Leonard T. Troland | |
Birth Date: | April 26, 1889 |
Birth Place: | Norwalk, Connecticut |
Fields: | Physics, psychology |
Leonard Thompson Troland (1889–1932) was an American physicist, psychologist and psychical researcher.[1] [2]
Troland graduated in 1912 from the Massachusetts Institute of Technology with a degree in biochemistry. He then studied psychology at Harvard University, where he obtained a Ph.D. in 1915. He worked for a year as a Harvard Travelling fellow at the General Electric Nela research lab. He served as a member of committees of the National Research Council on vision and aviation psychology. At Harvard, he gave advanced courses in psychology, and he followed up his 1926 book The Mystery of Mind with Fundamentals in Human Motivation in 1928. At the same time, he was chief engineer of the Technicolor Motion Picture Corporation of California and was appointed director of research at Technicolor in 1925.[3]
He was elected to serve as president of the Optical Society of America from 1922 to 1923.[4]
He gave his name to the troland (symbol Td), the unit of conventional retinal illuminance. It is meant as a method for correcting photometric measurements of luminance values impinging on the human eye by scaling them by the effective pupil size.
The National Academy of Sciences gives an award on his behalf.
In 1932, he fell to his death from the observatory near Pasadena CA, Mount Wilson.[5] [6] [7] [8]
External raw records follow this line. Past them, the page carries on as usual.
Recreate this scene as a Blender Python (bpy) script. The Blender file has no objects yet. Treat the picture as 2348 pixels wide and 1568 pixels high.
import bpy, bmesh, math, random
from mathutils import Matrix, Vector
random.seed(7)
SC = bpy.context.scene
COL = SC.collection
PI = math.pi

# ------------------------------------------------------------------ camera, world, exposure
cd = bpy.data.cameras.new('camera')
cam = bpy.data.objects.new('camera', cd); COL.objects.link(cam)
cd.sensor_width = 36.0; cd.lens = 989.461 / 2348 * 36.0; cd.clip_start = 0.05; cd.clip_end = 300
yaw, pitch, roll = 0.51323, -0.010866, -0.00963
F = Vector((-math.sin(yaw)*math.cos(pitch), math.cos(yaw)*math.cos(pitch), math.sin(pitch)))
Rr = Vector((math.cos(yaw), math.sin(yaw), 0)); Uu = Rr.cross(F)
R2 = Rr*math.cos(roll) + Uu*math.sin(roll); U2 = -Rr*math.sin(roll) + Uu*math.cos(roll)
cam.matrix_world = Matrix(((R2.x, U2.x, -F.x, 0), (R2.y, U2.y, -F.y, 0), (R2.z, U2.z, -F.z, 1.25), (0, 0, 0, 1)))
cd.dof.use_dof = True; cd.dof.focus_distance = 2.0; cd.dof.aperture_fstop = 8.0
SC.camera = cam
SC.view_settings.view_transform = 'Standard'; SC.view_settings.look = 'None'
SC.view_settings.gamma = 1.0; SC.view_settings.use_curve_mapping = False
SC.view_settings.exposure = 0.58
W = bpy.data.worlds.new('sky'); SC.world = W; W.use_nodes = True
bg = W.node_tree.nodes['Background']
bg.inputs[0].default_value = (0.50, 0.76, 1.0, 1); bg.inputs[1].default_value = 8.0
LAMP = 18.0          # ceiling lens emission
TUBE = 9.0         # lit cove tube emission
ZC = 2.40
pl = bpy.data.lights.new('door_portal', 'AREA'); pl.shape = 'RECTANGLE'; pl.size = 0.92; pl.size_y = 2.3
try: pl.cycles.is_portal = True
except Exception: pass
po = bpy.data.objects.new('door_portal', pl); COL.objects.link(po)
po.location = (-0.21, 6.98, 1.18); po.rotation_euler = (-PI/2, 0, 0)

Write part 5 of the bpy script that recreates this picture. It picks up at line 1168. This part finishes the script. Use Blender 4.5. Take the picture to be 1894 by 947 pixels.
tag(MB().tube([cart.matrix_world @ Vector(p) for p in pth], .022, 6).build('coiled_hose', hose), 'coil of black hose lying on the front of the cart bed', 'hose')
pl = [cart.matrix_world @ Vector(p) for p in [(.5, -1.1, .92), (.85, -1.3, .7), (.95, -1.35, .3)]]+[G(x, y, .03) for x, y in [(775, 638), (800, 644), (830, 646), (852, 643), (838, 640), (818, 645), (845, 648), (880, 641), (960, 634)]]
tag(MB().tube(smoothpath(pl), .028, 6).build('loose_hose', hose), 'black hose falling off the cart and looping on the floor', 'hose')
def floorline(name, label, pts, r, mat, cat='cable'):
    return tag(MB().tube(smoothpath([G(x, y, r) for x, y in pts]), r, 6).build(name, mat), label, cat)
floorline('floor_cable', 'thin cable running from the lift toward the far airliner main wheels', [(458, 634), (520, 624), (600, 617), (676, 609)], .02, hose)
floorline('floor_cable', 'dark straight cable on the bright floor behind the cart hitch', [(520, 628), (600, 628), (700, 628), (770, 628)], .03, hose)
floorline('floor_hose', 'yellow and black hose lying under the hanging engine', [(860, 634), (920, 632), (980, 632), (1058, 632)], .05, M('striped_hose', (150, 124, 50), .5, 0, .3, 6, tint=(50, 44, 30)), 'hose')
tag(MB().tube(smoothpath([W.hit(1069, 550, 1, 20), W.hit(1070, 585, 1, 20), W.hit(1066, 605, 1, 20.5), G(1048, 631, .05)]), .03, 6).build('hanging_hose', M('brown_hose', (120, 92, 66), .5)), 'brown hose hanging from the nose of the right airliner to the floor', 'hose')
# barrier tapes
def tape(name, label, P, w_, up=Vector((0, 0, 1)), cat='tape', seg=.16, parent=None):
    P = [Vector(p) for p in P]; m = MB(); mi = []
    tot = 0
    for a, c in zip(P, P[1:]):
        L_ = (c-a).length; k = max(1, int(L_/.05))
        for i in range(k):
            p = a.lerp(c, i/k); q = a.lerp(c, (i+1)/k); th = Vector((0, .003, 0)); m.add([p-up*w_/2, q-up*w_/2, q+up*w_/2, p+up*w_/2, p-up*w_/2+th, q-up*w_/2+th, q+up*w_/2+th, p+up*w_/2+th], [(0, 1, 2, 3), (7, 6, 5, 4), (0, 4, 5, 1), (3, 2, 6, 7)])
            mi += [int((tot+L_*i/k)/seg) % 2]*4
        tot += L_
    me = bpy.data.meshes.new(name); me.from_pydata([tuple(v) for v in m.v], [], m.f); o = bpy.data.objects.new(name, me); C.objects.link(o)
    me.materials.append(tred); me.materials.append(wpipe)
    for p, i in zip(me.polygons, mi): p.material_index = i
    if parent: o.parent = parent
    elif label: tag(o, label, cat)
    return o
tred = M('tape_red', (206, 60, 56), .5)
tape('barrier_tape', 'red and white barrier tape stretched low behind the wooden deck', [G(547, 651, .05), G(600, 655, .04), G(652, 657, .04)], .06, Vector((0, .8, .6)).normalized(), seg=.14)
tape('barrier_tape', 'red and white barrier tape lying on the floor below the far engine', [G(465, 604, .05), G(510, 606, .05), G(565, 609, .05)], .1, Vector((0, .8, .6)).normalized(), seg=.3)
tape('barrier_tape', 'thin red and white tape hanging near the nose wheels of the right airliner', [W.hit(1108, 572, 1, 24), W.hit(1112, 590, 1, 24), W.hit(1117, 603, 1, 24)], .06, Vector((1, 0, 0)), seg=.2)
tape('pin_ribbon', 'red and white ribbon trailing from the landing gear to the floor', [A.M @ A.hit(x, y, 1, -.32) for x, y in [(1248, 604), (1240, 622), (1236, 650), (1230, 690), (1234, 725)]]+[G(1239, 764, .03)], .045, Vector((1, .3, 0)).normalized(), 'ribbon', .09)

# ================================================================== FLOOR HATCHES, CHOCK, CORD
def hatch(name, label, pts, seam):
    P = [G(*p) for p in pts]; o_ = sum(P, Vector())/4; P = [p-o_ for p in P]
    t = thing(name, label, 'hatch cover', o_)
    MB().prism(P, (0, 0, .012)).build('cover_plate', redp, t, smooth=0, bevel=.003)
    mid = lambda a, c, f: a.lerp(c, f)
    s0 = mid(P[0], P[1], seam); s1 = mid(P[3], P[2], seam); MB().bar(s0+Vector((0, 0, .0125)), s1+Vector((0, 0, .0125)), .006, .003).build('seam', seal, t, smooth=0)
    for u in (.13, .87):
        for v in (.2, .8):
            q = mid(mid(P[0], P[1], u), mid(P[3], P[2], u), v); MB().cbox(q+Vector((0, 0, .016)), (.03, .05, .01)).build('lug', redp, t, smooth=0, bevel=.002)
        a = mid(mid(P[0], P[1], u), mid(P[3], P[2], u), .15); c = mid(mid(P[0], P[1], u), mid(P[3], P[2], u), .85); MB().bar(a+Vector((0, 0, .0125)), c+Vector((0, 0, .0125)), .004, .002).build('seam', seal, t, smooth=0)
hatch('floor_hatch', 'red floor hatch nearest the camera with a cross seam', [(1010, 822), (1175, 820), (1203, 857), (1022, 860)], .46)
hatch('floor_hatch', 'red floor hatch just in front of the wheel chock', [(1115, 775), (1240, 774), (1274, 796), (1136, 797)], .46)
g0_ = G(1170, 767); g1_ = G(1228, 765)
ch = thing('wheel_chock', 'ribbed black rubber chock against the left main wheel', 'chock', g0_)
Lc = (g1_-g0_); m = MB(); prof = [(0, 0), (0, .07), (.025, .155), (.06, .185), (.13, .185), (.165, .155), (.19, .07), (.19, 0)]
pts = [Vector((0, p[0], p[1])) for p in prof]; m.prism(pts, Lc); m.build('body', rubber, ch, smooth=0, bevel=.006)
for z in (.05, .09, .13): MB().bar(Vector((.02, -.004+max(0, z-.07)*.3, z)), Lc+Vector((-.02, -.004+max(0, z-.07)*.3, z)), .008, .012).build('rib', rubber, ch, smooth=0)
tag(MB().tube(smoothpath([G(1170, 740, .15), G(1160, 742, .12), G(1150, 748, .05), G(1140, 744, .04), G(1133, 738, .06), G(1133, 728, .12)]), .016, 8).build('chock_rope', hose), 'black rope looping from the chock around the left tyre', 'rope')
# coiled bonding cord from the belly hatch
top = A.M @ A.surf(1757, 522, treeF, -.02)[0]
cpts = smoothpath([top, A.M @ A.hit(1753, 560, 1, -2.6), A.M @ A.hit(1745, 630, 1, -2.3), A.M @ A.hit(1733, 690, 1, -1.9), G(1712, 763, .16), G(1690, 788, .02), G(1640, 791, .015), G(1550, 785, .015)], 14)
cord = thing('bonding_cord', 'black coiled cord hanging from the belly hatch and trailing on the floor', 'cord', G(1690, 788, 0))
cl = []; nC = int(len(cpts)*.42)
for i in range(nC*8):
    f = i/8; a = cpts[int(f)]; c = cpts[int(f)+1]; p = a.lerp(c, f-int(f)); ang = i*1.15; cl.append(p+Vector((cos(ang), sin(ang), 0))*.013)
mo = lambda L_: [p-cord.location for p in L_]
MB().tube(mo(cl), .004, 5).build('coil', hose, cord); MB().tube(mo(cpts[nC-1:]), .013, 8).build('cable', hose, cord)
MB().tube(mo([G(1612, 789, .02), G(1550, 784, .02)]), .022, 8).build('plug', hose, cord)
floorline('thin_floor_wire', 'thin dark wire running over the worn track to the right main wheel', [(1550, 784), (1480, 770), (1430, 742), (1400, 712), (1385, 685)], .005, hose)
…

Troland took interest in psychical research and had carried out experiments in telepathy at Harvard University which were reported in 1917.[9] [10] [11] [12] He was one of the first scientists to use a machine in this type of experiment instead of a human experimenter. The machine consisted of a lamp which when triggered would light either of two square blocks. The agent would attempt to perceive the light in one room while the receiver would use a switch to identify which lamp had been lit in the other room. Troland discovered that the subjects had produced below chance expectations.[13]